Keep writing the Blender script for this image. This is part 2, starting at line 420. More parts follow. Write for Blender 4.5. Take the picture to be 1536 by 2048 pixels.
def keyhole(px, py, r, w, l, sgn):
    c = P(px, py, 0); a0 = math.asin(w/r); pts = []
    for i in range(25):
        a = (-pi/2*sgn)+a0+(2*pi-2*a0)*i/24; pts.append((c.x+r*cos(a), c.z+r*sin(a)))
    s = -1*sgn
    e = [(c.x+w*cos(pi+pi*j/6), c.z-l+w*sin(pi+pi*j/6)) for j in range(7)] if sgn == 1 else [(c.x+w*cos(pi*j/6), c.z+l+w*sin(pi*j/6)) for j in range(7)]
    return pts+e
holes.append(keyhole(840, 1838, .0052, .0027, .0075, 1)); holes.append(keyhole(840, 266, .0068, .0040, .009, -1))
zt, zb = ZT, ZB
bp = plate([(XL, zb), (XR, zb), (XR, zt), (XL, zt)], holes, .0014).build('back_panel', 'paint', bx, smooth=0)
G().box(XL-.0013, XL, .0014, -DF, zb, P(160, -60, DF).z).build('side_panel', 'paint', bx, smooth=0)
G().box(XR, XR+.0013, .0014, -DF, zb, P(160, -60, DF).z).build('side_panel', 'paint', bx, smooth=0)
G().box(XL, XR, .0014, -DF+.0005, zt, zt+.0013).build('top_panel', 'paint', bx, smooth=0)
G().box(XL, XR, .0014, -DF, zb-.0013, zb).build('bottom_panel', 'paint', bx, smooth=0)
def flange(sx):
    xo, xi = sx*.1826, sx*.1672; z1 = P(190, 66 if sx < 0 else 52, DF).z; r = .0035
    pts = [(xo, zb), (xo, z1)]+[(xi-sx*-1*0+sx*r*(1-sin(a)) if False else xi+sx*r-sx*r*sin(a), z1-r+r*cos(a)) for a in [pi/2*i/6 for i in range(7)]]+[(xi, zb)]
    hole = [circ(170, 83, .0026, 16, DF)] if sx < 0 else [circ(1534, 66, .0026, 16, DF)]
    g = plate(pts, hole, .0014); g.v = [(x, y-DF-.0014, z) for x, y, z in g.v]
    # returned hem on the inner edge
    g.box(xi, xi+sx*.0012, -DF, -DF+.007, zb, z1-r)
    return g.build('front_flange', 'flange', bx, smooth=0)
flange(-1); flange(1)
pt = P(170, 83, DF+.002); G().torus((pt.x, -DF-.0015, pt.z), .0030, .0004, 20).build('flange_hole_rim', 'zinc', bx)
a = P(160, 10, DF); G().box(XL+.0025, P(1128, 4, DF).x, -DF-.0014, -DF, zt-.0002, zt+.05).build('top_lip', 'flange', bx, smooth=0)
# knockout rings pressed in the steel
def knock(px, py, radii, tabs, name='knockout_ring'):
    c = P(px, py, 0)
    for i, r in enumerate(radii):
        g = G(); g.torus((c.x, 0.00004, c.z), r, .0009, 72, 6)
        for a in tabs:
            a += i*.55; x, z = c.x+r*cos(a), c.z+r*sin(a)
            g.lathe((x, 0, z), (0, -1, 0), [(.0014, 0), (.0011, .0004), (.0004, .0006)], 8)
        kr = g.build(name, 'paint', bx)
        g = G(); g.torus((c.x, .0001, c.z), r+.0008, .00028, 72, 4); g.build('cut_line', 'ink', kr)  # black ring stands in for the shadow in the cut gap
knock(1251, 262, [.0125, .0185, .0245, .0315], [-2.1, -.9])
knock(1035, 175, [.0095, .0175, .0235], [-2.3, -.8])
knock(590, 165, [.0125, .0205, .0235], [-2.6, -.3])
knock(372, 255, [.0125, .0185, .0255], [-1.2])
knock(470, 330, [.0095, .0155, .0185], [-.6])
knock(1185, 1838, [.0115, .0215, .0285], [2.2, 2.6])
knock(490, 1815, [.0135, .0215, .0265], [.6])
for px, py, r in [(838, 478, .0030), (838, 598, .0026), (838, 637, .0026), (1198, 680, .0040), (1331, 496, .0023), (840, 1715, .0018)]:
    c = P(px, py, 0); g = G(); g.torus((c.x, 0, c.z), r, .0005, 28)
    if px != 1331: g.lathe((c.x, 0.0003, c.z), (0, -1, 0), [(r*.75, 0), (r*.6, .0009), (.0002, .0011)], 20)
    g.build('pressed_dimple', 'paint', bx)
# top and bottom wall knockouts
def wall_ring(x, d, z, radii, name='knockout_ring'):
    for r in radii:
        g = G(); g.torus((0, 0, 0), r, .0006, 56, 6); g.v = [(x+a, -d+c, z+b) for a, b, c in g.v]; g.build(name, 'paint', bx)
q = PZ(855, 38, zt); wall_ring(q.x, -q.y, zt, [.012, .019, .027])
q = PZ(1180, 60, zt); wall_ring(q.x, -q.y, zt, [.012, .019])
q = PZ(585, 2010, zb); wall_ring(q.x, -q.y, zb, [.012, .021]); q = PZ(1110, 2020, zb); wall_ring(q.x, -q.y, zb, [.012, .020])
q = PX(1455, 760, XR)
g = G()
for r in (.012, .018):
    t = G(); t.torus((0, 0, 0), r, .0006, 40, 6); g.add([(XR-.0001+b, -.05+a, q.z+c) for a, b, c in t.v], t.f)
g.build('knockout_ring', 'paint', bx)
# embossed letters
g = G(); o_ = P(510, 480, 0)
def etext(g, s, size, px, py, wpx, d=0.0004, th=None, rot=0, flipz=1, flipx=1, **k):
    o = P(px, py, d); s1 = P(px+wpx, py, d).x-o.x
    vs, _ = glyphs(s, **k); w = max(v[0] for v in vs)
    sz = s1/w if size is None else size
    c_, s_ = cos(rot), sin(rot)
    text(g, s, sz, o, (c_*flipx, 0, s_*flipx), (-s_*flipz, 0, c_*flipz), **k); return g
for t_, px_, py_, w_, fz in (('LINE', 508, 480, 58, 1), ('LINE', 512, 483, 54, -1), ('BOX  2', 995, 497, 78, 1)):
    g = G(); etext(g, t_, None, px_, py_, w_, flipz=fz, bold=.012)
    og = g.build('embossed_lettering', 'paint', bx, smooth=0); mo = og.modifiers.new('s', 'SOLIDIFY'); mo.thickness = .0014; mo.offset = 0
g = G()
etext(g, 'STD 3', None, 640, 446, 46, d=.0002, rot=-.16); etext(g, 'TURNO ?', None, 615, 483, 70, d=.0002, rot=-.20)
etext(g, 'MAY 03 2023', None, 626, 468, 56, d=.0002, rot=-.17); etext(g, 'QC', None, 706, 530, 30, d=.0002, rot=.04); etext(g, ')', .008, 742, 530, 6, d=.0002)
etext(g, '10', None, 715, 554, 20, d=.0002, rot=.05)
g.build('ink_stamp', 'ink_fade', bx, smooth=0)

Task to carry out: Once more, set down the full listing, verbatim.

Solution below:
Keep writing the Blender script for this image. This is part 2, starting at line 420. More parts follow. Write for Blender 4.5. Take the picture to be 1536 by 2048 pixels.
def keyhole(px, py, r, w, l, sgn):
    c = P(px, py, 0); a0 = math.asin(w/r); pts = []
    for i in range(25):
        a = (-pi/2*sgn)+a0+(2*pi-2*a0)*i/24; pts.append((c.x+r*cos(a), c.z+r*sin(a)))
    s = -1*sgn
    e = [(c.x+w*cos(pi+pi*j/6), c.z-l+w*sin(pi+pi*j/6)) for j in range(7)] if sgn == 1 else [(c.x+w*cos(pi*j/6), c.z+l+w*sin(pi*j/6)) for j in range(7)]
    return pts+e
holes.append(keyhole(840, 1838, .0052, .0027, .0075, 1)); holes.append(keyhole(840, 266, .0068, .0040, .009, -1))
zt, zb = ZT, ZB
bp = plate([(XL, zb), (XR, zb), (XR, zt), (XL, zt)], holes, .0014).build('back_panel', 'paint', bx, smooth=0)
G().box(XL-.0013, XL, .0014, -DF, zb, P(160, -60, DF).z).build('side_panel', 'paint', bx, smooth=0)
G().box(XR, XR+.0013, .0014, -DF, zb, P(160, -60, DF).z).build('side_panel', 'paint', bx, smooth=0)
G().box(XL, XR, .0014, -DF+.0005, zt, zt+.0013).build('top_panel', 'paint', bx, smooth=0)
G().box(XL, XR, .0014, -DF, zb-.0013, zb).build('bottom_panel', 'paint', bx, smooth=0)
def flange(sx):
    xo, xi = sx*.1826, sx*.1672; z1 = P(190, 66 if sx < 0 else 52, DF).z; r = .0035
    pts = [(xo, zb), (xo, z1)]+[(xi-sx*-1*0+sx*r*(1-sin(a)) if False else xi+sx*r-sx*r*sin(a), z1-r+r*cos(a)) for a in [pi/2*i/6 for i in range(7)]]+[(xi, zb)]
    hole = [circ(170, 83, .0026, 16, DF)] if sx < 0 else [circ(1534, 66, .0026, 16, DF)]
    g = plate(pts, hole, .0014); g.v = [(x, y-DF-.0014, z) for x, y, z in g.v]
    # returned hem on the inner edge
    g.box(xi, xi+sx*.0012, -DF, -DF+.007, zb, z1-r)
    return g.build('front_flange', 'flange', bx, smooth=0)
flange(-1); flange(1)
pt = P(170, 83, DF+.002); G().torus((pt.x, -DF-.0015, pt.z), .0030, .0004, 20).build('flange_hole_rim', 'zinc', bx)
a = P(160, 10, DF); G().box(XL+.0025, P(1128, 4, DF).x, -DF-.0014, -DF, zt-.0002, zt+.05).build('top_lip', 'flange', bx, smooth=0)
# knockout rings pressed in the steel
def knock(px, py, radii, tabs, name='knockout_ring'):
    c = P(px, py, 0)
    for i, r in enumerate(radii):
        g = G(); g.torus((c.x, 0.00004, c.z), r, .0009, 72, 6)
        for a in tabs:
            a += i*.55; x, z = c.x+r*cos(a), c.z+r*sin(a)
            g.lathe((x, 0, z), (0, -1, 0), [(.0014, 0), (.0011, .0004), (.0004, .0006)], 8)
        kr = g.build(name, 'paint', bx)
        g = G(); g.torus((c.x, .0001, c.z), r+.0008, .00028, 72, 4); g.build('cut_line', 'ink', kr)  # black ring stands in for the shadow in the cut gap
knock(1251, 262, [.0125, .0185, .0245, .0315], [-2.1, -.9])
knock(1035, 175, [.0095, .0175, .0235], [-2.3, -.8])
knock(590, 165, [.0125, .0205, .0235], [-2.6, -.3])
knock(372, 255, [.0125, .0185, .0255], [-1.2])
knock(470, 330, [.0095, .0155, .0185], [-.6])
knock(1185, 1838, [.0115, .0215, .0285], [2.2, 2.6])
knock(490, 1815, [.0135, .0215, .0265], [.6])
for px, py, r in [(838, 478, .0030), (838, 598, .0026), (838, 637, .0026), (1198, 680, .0040), (1331, 496, .0023), (840, 1715, .0018)]:
    c = P(px, py, 0); g = G(); g.torus((c.x, 0, c.z), r, .0005, 28)
    if px != 1331: g.lathe((c.x, 0.0003, c.z), (0, -1, 0), [(r*.75, 0), (r*.6, .0009), (.0002, .0011)], 20)
    g.build('pressed_dimple', 'paint', bx)
# top and bottom wall knockouts
def wall_ring(x, d, z, radii, name='knockout_ring'):
    for r in radii:
        g = G(); g.torus((0, 0, 0), r, .0006, 56, 6); g.v = [(x+a, -d+c, z+b) for a, b, c in g.v]; g.build(name, 'paint', bx)
q = PZ(855, 38, zt); wall_ring(q.x, -q.y, zt, [.012, .019, .027])
q = PZ(1180, 60, zt); wall_ring(q.x, -q.y, zt, [.012, .019])
q = PZ(585, 2010, zb); wall_ring(q.x, -q.y, zb, [.012, .021]); q = PZ(1110, 2020, zb); wall_ring(q.x, -q.y, zb, [.012, .020])
q = PX(1455, 760, XR)
g = G()
for r in (.012, .018):
    t = G(); t.torus((0, 0, 0), r, .0006, 40, 6); g.add([(XR-.0001+b, -.05+a, q.z+c) for a, b, c in t.v], t.f)
g.build('knockout_ring', 'paint', bx)
# embossed letters
g = G(); o_ = P(510, 480, 0)
def etext(g, s, size, px, py, wpx, d=0.0004, th=None, rot=0, flipz=1, flipx=1, **k):
    o = P(px, py, d); s1 = P(px+wpx, py, d).x-o.x
    vs, _ = glyphs(s, **k); w = max(v[0] for v in vs)
    sz = s1/w if size is None else size
    c_, s_ = cos(rot), sin(rot)
    text(g, s, sz, o, (c_*flipx, 0, s_*flipx), (-s_*flipz, 0, c_*flipz), **k); return g
for t_, px_, py_, w_, fz in (('LINE', 508, 480, 58, 1), ('LINE', 512, 483, 54, -1), ('BOX  2', 995, 497, 78, 1)):
    g = G(); etext(g, t_, None, px_, py_, w_, flipz=fz, bold=.012)
    og = g.build('embossed_lettering', 'paint', bx, smooth=0); mo = og.modifiers.new('s', 'SOLIDIFY'); mo.thickness = .0014; mo.offset = 0
g = G()
etext(g, 'STD 3', None, 640, 446, 46, d=.0002, rot=-.16); etext(g, 'TURNO ?', None, 615, 483, 70, d=.0002, rot=-.20)
etext(g, 'MAY 03 2023', None, 626, 468, 56, d=.0002, rot=-.17); etext(g, 'QC', None, 706, 530, 30, d=.0002, rot=.04); etext(g, ')', .008, 742, 530, 6, d=.0002)
etext(g, '10', None, 715, 554, 20, d=.0002, rot=.05)
g.build('ink_stamp', 'ink_fade', bx, smooth=0)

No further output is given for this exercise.